I think all the cross-posting on the committee lists also reflects a kind of self-selecting meritocratic cabal, the core of which also talks on IRC a lot. I think of jgarnett's complaint of something 'going missing' to public view when it heads off onto the viscom list. But the discuss list is too big and general-interest to get into the minutiae of how many t-shirts to order for people at a conference.
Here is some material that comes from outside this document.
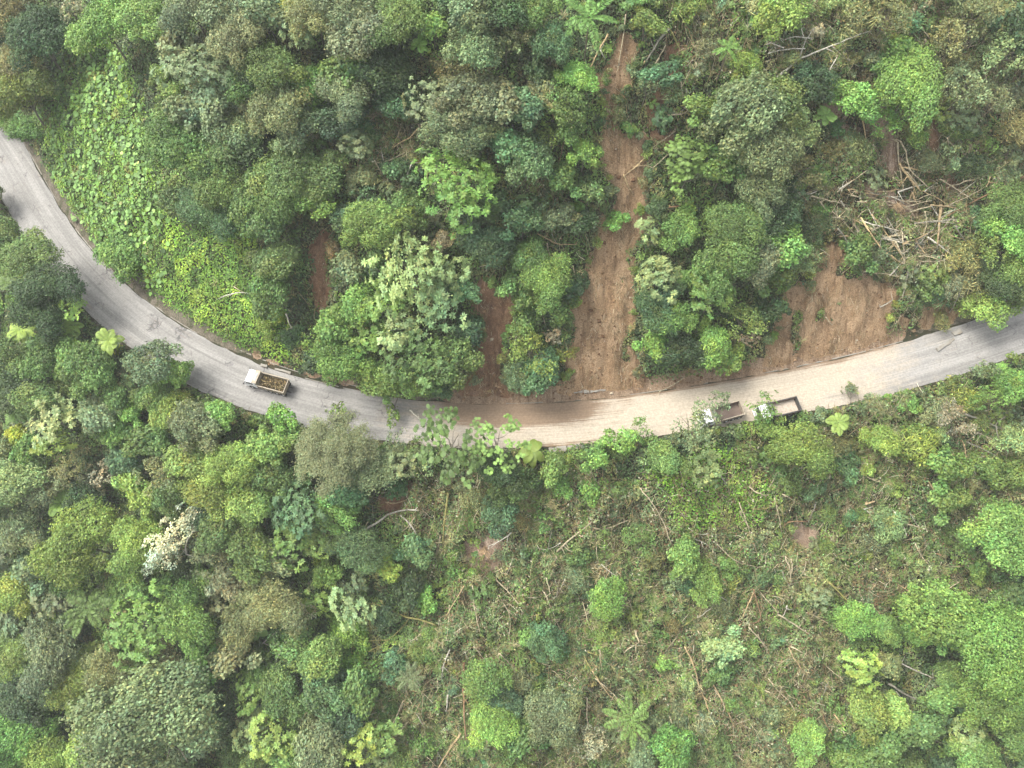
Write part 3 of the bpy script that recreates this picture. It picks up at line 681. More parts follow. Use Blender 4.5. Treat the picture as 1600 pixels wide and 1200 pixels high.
def frond(L, wid, n, droop, az, el, fern=False):
    s = np.linspace(0.04, 1, n); d = np.array((math.cos(az), math.sin(az)))
    r = L * s * math.cos(el) * (1 - .12 * s * s); z = L * (math.sin(el) * s - droop * s ** 2.1)
    P = np.stack([d[0] * r, d[1] * r, z], 1); T = norm(np.gradient(P, axis=0)); side = norm(np.cross(T, (0, 0, 1.0))); up = np.cross(side, T)
    prof = np.sin(np.pi * np.clip(s * .93 + .05, 0, 1)) ** .7 * wid; V = []
    for sg in (-1, 1):
        dd = norm(side * sg * 1.0 + T * .45 - up * (.10 if fern else .22)); c = P + dd * prof[:, None] * .5
        V.append(leaf_cards(c, up + side * sg * .25, prof, L / n * (1.5 if fern else .85), along=dd, fold=.05))
    V.append(leaf_cards((P[:-1] + P[1:]) / 2 + up[:-1] * .02, up[:-1], np.linalg.norm(np.diff(P, axis=0), axis=1) * 1.25, .07, along=T[:-1], fold=0))
    return np.vstack(V)

def crown_palm(L=4.0, nf=13, wid=.75, n=44, droop=.55, fern=False, el0=.35):
    """a list of frond meshes: each frond is a part"""
    out = []
    for i in range(nf):
        V = frond(L * rng.uniform(.72, 1.1), wid * rng.uniform(.8, 1.1), n, droop * rng.uniform(.6, 1.4), 2 * math.pi * (i + rng.uniform(-.3, .3)) / nf, el0 + rng.uniform(-.15, .4), fern)
        V = V + rng.normal(0, .03, V.shape) * (not fern)
        m = len(V) // 4; out.append(quads('frond', V, None, tints(m, .09, .05) * math.exp(rng.normal(0, .10)), M_LEAF))
    return out

def crown_banana(L=2.2, nf=8, wid=.5):
    out = []
    for i in range(nf):
        az_ = 2 * math.pi * i / nf + rng.uniform(-.3, .3); el_ = rng.uniform(.3, .9); s = np.linspace(0, 1, 10); d = np.array((math.cos(az_), math.sin(az_)))
        r = L * s * math.cos(el_); P = np.stack([d[0] * r, d[1] * r, L * (math.sin(el_) * s - .75 * s ** 2.2)], 1); T = norm(np.gradient(P, axis=0)); side = norm(np.cross(T, (0, 0, 1.0))); up = np.cross(side, T)
        wv = wid * np.sin(np.pi * np.clip(s * .9 + .1, 0, 1)) ** .6; V = []; F = []
        for sg in (-1, 0, 1): V.append(P + side * sg * wv[:, None] + up * (abs(sg) * .12) * wv[:, None])
        V = np.vstack(V); F = [(j * 10 + i_, j * 10 + i_ + 1, (j + 1) * 10 + i_ + 1, (j + 1) * 10 + i_) for j in range(2) for i_ in range(9)]
        out.append(quads('leaf_blade', V, F, tints(18, .05, .03) * math.exp(rng.normal(0, .12)), M_LEAF, True))
    return out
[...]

More technological fixes... start an osgeo-awareness RSS feed and moderated list... have people write more down about what they are doing. Try and keep stuff *off* the lists, omg, and not start too many more. The board list, btw is open posting and some non-board-members subscribe. Make clearer about wiki etiquette - it really is okay to tear others' stuff apart - to alter public opinion - that's what wiki is for.
Jeroen Ticheler
- Site navigation is non-intuitive, at least to me :( . The way the community wiki and the official site are linked is confusing since they use different navigation menus that get me lost quickly. It's not clear to me what the role is of the official web site compared to the WIKI; much of the relevant information is developed on the WIKI. Will the distinction remain? A clear lay-out and navigation structure would help a lot. E.g. through a CMS that provides both WIKI and other document types, I guess that's covered by Drupal as proposed.
This point should not be taken as a hard "this is not working" as I know people work on it and its a tedious and involved process:
- The supporting infrastructure needs a lot of development for new projects or migrating projects in order to keep project administration simple (avoid the need for five different service providers for the tools used by a project).